### DATASET RECORDS:
▼▼▼

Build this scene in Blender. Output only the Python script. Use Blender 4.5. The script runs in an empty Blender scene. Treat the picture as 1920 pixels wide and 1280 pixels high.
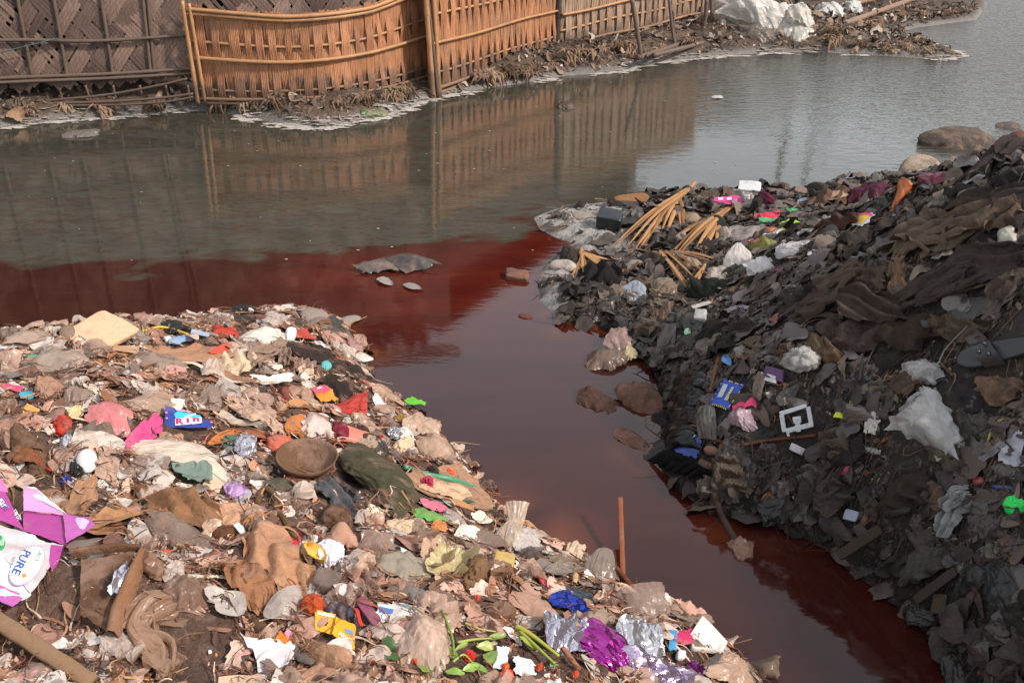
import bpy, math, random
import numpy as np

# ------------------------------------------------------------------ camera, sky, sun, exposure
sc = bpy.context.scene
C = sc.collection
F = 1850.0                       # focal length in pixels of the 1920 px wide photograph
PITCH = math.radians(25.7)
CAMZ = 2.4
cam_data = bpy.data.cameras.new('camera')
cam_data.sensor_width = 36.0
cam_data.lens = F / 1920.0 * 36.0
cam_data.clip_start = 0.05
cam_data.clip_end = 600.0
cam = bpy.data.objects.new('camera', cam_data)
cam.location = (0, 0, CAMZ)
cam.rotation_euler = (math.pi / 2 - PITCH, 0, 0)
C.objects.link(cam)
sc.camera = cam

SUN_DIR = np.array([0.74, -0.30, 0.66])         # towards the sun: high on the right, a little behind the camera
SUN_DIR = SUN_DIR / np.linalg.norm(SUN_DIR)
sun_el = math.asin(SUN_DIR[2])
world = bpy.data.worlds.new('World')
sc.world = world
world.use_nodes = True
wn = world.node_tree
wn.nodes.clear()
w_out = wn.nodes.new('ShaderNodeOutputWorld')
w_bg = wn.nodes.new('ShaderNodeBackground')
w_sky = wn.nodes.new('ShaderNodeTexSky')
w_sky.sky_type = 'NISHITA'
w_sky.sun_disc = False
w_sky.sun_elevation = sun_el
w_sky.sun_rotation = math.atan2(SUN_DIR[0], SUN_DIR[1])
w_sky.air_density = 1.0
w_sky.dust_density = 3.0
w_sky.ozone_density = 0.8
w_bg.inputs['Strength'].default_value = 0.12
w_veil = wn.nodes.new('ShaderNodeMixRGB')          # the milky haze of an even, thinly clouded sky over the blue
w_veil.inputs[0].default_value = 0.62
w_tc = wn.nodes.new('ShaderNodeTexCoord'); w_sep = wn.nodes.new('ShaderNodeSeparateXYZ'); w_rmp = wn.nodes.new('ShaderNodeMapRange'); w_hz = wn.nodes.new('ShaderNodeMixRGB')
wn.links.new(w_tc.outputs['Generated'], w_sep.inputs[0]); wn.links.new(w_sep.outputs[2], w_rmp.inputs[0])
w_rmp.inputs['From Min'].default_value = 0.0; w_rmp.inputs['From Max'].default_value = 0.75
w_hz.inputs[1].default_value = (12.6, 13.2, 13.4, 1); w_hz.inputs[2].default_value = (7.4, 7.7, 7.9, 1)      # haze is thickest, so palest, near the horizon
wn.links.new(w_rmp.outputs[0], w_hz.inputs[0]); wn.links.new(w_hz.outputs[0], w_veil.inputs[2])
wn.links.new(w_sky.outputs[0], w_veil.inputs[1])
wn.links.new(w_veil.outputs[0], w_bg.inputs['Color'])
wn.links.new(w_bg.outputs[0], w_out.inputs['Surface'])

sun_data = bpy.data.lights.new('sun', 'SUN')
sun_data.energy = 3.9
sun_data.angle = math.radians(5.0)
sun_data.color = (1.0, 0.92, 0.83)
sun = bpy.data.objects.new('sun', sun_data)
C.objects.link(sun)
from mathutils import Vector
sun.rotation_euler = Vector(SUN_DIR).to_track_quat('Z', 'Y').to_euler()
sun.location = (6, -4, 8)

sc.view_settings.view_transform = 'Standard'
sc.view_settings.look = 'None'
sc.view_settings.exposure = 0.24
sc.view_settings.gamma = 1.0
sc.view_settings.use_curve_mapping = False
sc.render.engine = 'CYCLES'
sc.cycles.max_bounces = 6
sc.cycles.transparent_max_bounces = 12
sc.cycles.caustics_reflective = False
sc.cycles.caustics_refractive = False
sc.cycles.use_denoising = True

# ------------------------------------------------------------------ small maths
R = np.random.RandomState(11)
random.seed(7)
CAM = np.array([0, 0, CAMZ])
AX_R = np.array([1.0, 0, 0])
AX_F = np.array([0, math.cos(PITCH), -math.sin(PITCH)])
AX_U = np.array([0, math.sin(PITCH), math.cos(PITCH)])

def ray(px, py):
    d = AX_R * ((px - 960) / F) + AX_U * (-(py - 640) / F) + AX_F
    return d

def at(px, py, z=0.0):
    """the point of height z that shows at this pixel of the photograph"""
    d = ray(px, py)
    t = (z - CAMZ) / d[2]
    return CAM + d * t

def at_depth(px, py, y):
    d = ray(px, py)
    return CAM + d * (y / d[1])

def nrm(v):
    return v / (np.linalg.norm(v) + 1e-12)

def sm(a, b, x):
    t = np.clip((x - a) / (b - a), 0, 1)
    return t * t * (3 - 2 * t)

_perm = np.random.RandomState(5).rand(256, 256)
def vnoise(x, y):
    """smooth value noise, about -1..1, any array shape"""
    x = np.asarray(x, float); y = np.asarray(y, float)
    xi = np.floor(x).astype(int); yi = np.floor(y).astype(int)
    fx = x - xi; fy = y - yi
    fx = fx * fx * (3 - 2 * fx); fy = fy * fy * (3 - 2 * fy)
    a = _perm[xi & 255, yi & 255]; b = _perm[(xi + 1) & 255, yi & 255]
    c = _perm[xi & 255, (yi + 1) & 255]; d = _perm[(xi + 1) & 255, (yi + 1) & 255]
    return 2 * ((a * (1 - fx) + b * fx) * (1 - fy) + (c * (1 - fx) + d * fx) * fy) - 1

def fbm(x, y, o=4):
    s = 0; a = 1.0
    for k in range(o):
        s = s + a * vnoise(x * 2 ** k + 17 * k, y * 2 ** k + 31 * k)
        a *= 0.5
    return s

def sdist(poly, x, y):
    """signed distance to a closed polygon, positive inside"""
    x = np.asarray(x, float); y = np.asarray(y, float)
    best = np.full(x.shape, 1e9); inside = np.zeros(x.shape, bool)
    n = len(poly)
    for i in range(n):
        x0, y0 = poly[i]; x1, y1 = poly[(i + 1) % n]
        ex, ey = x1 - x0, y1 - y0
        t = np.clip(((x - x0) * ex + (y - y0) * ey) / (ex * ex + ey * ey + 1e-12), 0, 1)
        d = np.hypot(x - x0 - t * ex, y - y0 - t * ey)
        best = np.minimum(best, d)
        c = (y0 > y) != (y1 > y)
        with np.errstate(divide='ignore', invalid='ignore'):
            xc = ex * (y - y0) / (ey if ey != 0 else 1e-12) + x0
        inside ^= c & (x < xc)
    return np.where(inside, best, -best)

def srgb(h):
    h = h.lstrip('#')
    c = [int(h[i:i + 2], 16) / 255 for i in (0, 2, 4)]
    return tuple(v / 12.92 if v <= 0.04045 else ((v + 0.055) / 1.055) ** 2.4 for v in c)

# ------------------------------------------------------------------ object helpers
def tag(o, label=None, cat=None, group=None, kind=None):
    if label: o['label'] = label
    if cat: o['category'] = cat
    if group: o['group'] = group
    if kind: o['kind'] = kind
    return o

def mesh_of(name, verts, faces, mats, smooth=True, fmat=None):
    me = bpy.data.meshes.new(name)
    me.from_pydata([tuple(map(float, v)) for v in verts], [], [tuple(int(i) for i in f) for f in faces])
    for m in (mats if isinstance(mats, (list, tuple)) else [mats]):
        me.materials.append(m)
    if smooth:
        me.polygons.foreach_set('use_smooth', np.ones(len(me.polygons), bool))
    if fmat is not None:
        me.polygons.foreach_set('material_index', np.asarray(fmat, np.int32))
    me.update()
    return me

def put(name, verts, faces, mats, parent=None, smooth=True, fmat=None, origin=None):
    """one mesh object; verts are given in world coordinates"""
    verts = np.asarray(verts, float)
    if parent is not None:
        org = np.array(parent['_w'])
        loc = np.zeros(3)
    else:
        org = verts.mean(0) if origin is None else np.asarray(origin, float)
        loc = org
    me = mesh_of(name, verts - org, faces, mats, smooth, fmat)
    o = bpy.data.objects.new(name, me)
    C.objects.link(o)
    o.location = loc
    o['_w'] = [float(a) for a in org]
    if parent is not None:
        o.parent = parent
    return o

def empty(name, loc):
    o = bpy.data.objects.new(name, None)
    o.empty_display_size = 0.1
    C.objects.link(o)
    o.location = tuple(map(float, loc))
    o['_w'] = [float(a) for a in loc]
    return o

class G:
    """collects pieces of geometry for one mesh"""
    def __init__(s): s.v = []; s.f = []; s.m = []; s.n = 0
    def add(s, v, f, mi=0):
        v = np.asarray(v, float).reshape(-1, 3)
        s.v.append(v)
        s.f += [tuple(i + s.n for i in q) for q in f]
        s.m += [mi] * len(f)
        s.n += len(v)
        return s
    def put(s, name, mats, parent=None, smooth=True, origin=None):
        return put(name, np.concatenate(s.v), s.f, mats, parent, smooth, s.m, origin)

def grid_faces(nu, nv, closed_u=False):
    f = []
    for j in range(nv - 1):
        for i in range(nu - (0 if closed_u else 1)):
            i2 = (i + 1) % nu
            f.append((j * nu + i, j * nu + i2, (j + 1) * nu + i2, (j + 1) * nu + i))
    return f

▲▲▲
▼▼▼

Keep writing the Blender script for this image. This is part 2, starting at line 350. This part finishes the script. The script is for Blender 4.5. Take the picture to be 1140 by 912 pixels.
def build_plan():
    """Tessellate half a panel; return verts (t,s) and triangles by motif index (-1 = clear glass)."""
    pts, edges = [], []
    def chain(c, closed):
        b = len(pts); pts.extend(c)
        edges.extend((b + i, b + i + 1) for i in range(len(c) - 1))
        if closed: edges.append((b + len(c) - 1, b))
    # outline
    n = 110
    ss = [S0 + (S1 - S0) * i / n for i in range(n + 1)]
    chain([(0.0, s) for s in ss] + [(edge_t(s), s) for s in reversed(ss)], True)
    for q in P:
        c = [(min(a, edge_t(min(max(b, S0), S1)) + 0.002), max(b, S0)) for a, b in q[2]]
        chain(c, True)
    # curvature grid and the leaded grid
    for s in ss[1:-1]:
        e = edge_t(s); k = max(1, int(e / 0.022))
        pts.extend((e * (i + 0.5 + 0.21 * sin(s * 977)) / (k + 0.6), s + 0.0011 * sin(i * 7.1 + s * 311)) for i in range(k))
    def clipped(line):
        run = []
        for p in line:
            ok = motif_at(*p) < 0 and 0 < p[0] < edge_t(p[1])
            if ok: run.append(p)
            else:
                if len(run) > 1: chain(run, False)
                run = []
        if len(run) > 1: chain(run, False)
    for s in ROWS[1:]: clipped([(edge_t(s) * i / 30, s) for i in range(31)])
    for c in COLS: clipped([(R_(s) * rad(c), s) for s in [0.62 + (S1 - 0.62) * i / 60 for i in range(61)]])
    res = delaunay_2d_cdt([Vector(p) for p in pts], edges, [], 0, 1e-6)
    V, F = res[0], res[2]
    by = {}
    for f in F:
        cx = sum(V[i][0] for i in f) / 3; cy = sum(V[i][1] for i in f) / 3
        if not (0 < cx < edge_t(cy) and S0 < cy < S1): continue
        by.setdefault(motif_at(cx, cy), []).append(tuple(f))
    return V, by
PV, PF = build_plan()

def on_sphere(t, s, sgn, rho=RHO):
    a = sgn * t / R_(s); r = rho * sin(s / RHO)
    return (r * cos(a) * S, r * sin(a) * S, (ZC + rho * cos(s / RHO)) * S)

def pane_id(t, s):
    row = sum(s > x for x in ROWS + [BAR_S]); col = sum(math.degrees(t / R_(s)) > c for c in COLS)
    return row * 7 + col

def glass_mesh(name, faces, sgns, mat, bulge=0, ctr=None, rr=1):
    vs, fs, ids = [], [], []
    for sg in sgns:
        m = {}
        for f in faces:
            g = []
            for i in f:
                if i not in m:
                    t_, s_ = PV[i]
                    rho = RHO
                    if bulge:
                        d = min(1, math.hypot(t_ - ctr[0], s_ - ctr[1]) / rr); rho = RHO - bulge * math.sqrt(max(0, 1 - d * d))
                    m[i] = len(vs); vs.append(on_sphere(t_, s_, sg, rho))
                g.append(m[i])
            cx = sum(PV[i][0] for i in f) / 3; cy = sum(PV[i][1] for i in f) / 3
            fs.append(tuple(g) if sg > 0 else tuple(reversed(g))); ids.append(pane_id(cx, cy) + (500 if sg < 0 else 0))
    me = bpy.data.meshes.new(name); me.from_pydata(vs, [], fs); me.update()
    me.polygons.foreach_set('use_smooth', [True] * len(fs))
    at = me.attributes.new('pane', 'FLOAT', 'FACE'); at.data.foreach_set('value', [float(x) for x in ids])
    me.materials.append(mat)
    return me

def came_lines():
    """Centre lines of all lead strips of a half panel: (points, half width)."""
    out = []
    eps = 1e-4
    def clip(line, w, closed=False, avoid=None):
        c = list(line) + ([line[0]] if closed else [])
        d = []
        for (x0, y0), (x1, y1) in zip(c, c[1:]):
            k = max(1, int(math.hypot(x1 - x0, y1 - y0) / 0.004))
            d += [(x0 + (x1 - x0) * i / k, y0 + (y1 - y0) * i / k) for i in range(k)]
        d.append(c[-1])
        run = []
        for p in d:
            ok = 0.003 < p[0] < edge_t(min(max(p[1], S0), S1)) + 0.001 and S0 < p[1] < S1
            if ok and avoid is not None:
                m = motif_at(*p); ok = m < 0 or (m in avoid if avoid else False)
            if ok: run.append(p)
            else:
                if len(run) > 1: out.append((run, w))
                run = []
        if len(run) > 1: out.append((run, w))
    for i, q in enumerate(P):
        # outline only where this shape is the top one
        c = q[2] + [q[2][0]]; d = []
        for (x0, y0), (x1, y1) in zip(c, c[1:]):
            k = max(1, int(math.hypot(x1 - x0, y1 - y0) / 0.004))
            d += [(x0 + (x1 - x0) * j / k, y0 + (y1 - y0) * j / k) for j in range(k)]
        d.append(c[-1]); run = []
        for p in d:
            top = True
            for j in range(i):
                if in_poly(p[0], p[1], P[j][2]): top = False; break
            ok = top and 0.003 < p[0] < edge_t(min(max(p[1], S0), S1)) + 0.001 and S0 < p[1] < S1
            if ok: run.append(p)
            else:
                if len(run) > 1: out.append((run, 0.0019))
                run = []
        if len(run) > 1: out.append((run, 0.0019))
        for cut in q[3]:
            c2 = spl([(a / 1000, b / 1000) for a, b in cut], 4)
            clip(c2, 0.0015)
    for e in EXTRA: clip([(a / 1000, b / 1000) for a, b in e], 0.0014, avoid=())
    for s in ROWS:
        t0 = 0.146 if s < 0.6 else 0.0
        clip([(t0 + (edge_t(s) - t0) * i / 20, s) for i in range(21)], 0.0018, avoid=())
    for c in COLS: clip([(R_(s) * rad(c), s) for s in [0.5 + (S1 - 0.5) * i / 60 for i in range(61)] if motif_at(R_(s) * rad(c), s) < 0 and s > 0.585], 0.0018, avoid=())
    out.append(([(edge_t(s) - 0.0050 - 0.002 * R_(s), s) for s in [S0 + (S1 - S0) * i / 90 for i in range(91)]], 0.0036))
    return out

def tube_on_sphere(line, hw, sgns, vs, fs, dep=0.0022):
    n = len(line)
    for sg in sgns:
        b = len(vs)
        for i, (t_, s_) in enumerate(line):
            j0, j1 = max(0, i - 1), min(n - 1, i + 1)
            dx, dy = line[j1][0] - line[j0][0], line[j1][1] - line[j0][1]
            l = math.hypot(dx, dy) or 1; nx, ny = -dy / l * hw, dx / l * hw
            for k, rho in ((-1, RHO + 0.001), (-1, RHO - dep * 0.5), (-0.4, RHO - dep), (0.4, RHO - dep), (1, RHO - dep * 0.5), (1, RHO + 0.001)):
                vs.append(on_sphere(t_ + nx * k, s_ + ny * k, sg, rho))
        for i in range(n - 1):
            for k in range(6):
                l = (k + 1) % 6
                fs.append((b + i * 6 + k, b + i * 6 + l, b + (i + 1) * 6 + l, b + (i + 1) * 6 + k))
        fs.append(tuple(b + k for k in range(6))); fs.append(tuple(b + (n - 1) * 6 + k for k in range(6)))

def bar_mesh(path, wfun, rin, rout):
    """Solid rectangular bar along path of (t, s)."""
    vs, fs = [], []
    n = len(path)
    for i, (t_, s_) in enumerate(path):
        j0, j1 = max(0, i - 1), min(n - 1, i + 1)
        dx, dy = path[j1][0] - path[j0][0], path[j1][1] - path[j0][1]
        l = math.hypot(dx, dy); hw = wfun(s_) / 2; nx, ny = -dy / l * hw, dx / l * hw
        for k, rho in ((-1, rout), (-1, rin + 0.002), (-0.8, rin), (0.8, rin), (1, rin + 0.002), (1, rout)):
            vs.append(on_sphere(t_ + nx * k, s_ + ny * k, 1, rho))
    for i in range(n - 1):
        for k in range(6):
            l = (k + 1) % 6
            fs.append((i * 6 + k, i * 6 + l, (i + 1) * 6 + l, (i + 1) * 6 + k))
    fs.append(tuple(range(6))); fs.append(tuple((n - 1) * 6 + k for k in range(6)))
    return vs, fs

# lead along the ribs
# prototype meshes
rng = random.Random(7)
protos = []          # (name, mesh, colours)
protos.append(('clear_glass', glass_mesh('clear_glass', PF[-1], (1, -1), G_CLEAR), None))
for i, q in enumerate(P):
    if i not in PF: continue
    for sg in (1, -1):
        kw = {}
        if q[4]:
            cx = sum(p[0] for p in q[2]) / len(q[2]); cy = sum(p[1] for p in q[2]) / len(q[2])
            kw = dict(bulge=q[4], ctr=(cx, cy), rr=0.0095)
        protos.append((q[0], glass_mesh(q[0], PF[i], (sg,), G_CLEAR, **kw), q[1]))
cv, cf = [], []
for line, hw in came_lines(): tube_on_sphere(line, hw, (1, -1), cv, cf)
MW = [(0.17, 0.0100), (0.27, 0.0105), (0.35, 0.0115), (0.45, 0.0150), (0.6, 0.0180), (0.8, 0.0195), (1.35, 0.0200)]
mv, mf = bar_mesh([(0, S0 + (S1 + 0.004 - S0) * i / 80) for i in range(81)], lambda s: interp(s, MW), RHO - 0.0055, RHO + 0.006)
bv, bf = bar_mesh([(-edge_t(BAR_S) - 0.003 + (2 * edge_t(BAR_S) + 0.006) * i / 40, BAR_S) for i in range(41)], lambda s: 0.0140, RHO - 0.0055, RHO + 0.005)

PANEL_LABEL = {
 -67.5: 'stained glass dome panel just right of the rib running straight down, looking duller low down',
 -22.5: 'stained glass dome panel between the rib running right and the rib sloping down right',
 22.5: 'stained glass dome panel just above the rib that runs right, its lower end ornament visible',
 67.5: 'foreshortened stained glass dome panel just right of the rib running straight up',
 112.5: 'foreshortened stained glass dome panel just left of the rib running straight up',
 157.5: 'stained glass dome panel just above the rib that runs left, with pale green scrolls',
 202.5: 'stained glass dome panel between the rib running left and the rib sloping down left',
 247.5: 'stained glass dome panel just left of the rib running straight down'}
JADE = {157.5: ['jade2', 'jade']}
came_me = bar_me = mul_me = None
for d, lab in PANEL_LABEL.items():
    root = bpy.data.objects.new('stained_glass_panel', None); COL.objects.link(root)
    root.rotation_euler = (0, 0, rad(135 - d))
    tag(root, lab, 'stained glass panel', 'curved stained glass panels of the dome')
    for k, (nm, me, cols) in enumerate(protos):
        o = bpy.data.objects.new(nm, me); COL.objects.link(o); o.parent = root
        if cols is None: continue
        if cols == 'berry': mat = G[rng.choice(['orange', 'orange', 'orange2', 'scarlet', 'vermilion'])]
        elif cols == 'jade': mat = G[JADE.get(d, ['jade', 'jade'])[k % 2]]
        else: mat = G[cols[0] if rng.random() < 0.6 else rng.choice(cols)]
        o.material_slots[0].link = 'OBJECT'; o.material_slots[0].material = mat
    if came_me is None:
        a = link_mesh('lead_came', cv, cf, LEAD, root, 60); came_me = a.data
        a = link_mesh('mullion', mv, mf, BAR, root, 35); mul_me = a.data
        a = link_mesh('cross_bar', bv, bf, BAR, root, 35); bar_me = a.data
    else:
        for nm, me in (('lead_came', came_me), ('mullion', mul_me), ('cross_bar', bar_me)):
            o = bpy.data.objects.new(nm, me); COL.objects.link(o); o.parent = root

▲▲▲

### EXERCISE REQUIREMENTS:
Give again the lines from "Build this scene" to "import numpy as np" exactly, both of those lines included, and do not include any pictures.

### ANSWER FOR THIS EXERCISE:
Build this scene in Blender. Output only the Python script. Use Blender 4.5. The script runs in an empty Blender scene. Treat the picture as 1920 pixels wide and 1280 pixels high.
import bpy, math, random
import numpy as np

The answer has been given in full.